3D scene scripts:

★ ★ ★ ★ ★ ★ ★

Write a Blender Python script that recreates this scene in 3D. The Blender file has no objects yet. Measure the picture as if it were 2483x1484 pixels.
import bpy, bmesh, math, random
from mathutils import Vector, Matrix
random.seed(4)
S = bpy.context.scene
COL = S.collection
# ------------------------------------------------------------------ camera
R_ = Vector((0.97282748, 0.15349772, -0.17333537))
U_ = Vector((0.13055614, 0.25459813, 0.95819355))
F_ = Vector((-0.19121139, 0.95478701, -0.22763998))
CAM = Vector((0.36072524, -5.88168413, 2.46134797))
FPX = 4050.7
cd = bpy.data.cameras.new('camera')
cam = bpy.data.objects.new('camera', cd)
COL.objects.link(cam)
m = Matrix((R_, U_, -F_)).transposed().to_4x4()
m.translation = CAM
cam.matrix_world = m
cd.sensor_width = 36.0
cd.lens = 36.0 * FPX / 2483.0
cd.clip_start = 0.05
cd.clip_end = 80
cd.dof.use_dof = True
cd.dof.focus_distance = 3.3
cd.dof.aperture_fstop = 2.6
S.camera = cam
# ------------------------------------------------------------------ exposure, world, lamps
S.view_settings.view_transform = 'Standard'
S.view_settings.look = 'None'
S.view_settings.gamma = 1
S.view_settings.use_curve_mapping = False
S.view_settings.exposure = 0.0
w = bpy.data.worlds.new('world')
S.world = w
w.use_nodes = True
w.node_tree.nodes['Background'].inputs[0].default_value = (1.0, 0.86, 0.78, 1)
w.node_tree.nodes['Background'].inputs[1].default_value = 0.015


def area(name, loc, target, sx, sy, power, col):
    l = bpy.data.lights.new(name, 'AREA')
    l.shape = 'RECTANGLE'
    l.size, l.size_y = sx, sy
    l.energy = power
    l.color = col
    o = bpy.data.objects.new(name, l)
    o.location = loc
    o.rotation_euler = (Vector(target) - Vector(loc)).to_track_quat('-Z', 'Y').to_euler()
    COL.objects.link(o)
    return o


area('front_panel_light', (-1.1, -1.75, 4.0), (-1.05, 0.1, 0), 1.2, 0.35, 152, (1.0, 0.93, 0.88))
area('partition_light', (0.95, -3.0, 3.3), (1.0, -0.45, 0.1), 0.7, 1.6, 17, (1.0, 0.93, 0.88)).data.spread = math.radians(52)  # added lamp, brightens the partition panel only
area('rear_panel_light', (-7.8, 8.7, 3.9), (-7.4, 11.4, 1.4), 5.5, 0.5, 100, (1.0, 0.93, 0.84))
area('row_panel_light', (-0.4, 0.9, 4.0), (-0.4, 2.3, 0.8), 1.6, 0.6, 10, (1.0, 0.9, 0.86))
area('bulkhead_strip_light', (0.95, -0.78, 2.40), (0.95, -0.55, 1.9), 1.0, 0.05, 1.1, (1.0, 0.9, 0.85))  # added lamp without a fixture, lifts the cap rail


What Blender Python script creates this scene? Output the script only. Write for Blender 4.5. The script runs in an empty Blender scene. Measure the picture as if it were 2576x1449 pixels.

★ ★ ★ ★ ★ ★ ★

[AIM OF THE TASK]: Take every line containing the word "were" and copy it.

[EXPECTED OUTPUT]:
Write a Blender Python script that recreates this scene in 3D. The Blender file has no objects yet. Measure the picture as if it were 2483x1484 pixels.
What Blender Python script creates this scene? Output the script only. Write for Blender 4.5. The script runs in an empty Blender scene. Measure the picture as if it were 2576x1449 pixels.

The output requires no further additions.